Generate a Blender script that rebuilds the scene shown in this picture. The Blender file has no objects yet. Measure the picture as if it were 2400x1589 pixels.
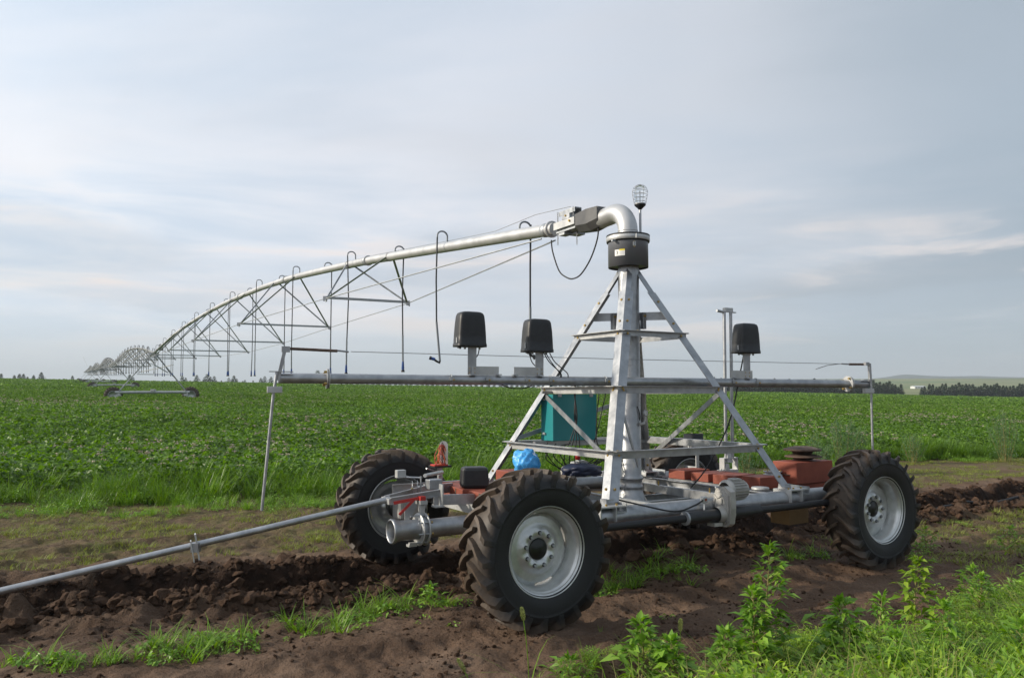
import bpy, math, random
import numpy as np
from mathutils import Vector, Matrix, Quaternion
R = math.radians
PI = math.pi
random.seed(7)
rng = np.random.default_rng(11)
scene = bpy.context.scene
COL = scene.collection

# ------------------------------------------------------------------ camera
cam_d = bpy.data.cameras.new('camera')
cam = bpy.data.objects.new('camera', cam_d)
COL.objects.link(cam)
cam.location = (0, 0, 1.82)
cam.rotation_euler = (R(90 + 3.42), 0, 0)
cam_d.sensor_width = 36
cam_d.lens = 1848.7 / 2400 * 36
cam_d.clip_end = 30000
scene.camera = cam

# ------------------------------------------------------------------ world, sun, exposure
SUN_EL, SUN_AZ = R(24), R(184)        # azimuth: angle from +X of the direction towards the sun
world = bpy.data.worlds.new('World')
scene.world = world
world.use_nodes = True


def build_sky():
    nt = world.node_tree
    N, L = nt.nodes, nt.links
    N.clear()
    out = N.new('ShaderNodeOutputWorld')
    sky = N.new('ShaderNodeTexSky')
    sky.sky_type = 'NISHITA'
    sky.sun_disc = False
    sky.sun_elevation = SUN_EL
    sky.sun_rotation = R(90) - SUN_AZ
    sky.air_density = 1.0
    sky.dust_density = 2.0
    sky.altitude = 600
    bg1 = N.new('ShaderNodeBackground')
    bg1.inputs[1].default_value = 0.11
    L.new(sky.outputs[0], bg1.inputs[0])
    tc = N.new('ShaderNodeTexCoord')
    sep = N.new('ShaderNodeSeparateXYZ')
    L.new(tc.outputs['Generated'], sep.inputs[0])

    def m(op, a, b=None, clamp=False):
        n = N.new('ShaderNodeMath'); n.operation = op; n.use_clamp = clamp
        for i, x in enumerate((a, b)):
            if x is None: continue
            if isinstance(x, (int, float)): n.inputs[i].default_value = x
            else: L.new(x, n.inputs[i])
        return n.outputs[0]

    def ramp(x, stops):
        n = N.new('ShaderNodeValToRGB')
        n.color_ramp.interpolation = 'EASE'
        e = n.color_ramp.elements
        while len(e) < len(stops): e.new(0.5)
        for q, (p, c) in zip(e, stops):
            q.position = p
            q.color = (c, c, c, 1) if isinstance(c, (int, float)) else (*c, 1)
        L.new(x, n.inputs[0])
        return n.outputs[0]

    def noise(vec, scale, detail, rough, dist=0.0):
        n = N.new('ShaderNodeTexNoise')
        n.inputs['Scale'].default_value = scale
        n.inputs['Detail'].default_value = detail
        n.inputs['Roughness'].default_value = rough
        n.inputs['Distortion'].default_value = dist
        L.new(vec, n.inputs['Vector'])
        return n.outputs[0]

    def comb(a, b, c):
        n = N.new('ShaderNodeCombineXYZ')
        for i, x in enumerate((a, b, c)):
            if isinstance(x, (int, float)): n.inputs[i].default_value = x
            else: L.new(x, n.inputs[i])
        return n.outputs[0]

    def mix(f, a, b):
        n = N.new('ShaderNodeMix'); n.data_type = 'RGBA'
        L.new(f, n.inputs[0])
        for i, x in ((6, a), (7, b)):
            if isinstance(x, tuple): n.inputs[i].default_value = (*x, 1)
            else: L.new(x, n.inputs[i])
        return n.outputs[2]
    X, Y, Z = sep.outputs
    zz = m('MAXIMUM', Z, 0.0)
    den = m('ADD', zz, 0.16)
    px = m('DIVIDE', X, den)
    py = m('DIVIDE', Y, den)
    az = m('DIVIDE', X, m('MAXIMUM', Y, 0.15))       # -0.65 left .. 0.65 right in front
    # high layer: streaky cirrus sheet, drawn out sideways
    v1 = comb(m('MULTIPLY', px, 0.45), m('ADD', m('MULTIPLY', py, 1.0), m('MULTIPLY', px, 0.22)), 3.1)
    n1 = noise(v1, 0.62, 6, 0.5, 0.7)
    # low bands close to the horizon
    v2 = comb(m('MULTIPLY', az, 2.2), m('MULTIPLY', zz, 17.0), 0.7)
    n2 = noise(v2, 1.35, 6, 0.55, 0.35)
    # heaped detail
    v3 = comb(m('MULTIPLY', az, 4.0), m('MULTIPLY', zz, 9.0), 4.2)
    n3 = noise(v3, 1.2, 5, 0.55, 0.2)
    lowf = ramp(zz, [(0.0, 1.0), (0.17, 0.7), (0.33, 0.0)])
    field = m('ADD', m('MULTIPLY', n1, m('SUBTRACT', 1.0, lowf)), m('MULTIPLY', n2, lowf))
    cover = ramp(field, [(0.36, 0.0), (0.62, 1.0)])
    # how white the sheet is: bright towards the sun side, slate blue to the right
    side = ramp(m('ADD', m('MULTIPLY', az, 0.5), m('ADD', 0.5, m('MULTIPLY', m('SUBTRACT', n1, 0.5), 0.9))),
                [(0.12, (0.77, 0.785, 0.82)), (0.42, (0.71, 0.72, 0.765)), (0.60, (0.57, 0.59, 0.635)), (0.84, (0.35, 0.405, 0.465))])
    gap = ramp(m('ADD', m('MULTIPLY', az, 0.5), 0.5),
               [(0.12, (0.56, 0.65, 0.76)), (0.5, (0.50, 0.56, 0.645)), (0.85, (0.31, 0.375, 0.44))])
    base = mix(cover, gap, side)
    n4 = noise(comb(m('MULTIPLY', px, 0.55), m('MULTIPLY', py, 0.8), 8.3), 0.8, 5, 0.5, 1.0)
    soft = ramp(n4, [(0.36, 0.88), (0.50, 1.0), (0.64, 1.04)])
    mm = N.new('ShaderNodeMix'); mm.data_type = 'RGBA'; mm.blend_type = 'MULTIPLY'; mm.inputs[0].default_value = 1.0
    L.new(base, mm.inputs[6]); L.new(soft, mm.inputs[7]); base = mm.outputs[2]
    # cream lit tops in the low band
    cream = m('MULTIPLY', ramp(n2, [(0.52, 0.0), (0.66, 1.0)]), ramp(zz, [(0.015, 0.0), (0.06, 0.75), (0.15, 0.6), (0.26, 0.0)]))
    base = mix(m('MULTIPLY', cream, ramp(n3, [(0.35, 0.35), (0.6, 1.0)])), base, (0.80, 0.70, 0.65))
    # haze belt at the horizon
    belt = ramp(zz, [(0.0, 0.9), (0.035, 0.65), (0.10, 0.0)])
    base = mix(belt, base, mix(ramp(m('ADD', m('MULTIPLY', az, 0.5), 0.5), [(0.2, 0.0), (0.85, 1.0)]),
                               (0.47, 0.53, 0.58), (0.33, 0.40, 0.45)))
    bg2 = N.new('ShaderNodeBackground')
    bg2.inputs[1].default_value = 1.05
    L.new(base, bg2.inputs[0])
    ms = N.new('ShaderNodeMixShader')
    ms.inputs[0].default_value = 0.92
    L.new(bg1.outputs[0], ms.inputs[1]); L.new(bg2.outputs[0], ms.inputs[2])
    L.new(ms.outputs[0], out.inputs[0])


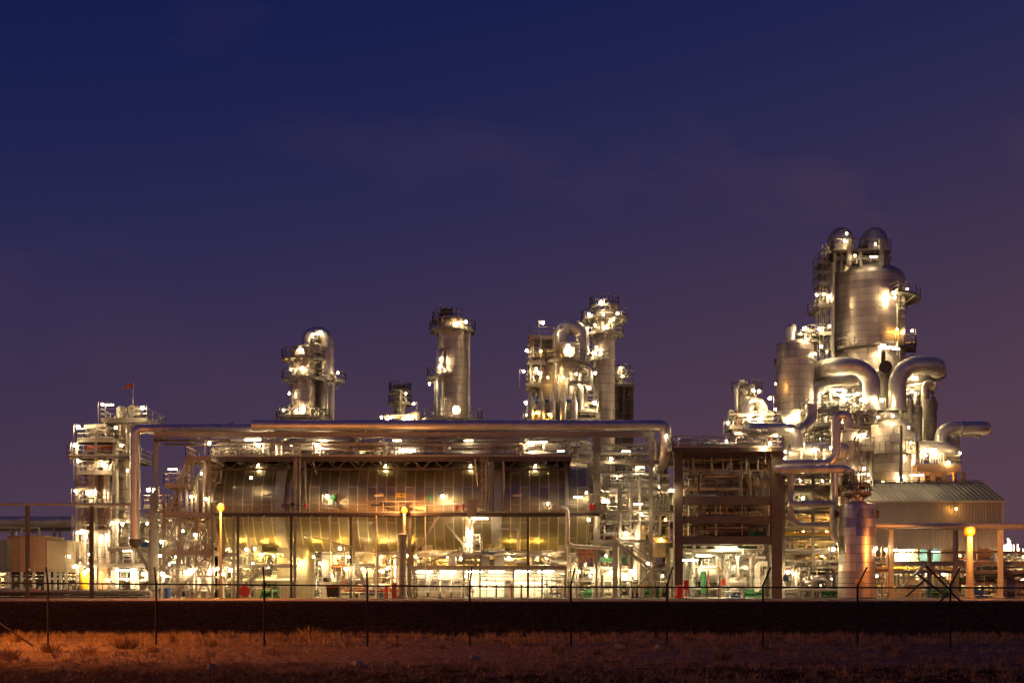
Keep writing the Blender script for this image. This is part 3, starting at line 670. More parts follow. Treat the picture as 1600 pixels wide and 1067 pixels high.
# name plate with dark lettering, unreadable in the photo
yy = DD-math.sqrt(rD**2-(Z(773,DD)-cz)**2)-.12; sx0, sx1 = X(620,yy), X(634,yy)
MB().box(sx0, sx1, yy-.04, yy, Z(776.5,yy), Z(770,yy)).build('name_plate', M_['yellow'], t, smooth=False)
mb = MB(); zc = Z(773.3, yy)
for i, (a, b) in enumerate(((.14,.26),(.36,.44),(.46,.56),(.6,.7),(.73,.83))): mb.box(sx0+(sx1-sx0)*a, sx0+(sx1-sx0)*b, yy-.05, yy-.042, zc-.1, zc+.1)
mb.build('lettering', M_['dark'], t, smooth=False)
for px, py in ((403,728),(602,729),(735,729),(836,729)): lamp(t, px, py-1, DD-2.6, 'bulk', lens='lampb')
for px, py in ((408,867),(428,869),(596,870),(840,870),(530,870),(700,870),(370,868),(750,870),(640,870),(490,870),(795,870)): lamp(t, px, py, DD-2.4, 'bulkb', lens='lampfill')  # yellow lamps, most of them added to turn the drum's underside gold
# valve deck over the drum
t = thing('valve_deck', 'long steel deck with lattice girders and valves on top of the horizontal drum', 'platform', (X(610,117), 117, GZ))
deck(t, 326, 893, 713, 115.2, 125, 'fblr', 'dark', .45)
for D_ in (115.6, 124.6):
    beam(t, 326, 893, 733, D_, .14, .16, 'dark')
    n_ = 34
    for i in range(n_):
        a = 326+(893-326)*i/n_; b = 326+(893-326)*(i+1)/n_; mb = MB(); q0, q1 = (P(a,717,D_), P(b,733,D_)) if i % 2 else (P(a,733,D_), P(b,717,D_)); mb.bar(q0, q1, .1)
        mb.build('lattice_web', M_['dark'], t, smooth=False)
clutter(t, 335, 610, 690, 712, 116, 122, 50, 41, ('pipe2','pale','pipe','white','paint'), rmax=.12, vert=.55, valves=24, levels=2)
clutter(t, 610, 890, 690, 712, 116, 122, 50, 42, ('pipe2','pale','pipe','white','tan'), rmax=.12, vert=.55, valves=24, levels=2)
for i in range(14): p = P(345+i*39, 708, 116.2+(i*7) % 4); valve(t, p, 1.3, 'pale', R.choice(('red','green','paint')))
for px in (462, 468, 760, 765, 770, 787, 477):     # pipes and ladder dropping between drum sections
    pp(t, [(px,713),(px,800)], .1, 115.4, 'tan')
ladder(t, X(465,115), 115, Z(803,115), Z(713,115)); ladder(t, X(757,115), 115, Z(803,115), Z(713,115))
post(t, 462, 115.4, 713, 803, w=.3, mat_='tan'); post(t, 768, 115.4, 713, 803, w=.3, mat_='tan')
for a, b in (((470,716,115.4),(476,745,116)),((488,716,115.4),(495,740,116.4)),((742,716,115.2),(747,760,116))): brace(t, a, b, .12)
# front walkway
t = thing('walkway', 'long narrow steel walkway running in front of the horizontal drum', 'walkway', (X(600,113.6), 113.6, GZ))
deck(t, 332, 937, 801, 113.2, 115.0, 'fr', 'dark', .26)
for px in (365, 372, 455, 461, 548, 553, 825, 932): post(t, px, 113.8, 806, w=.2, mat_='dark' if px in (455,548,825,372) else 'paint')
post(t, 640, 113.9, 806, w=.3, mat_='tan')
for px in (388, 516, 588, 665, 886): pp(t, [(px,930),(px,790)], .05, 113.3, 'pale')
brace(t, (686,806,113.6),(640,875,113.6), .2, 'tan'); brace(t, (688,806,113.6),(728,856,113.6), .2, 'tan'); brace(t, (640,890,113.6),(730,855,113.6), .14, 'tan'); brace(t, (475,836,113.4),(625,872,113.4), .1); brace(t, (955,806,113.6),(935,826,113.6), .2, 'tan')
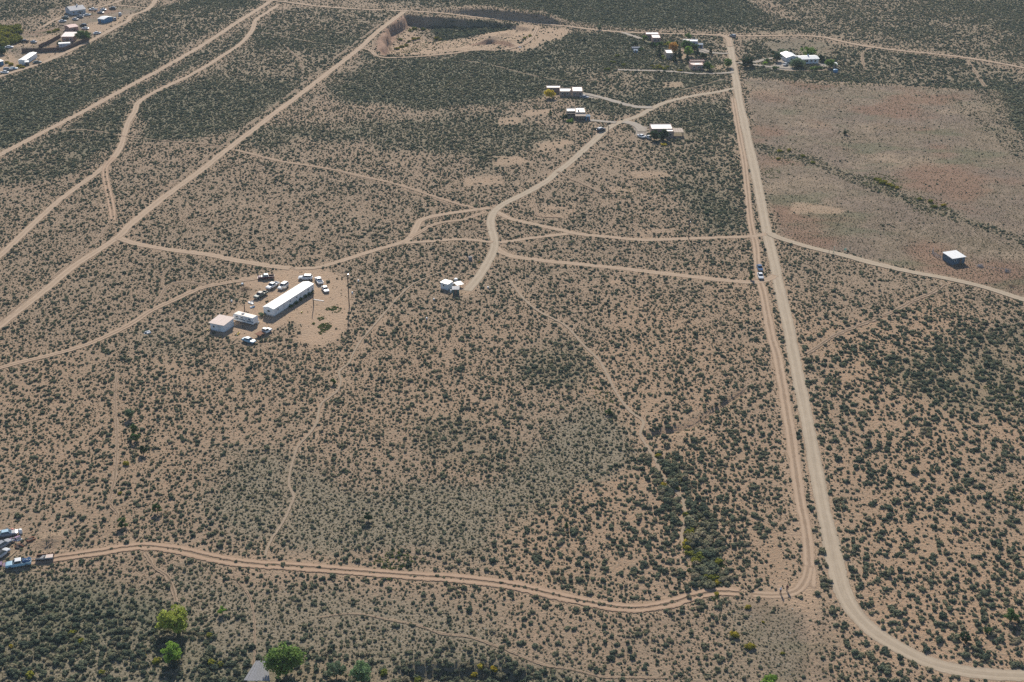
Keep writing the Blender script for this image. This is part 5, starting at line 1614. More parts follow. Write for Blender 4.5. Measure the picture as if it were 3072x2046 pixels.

## Request
Begin at the first line of the records and please reproduce every line exactly through the one containing "scene.camera = cam", leaving all pictures out.

## Task solution
Generate a Blender script that rebuilds the scene shown in this picture. The Blender file has no objects yet. Measure the picture as if it were 2400x1589 pixels.
import bpy, math, random
import numpy as np
from mathutils import Vector, Matrix, Quaternion
R = math.radians
PI = math.pi
random.seed(7)
rng = np.random.default_rng(11)
scene = bpy.context.scene
COL = scene.collection

# ------------------------------------------------------------------ camera
cam_d = bpy.data.cameras.new('camera')
cam = bpy.data.objects.new('camera', cam_d)
COL.objects.link(cam)
cam.location = (0, 0, 1.82)
cam.rotation_euler = (R(90 + 3.42), 0, 0)
cam_d.sensor_width = 36
cam_d.lens = 1848.7 / 2400 * 36
cam_d.clip_end = 30000
scene.camera = cam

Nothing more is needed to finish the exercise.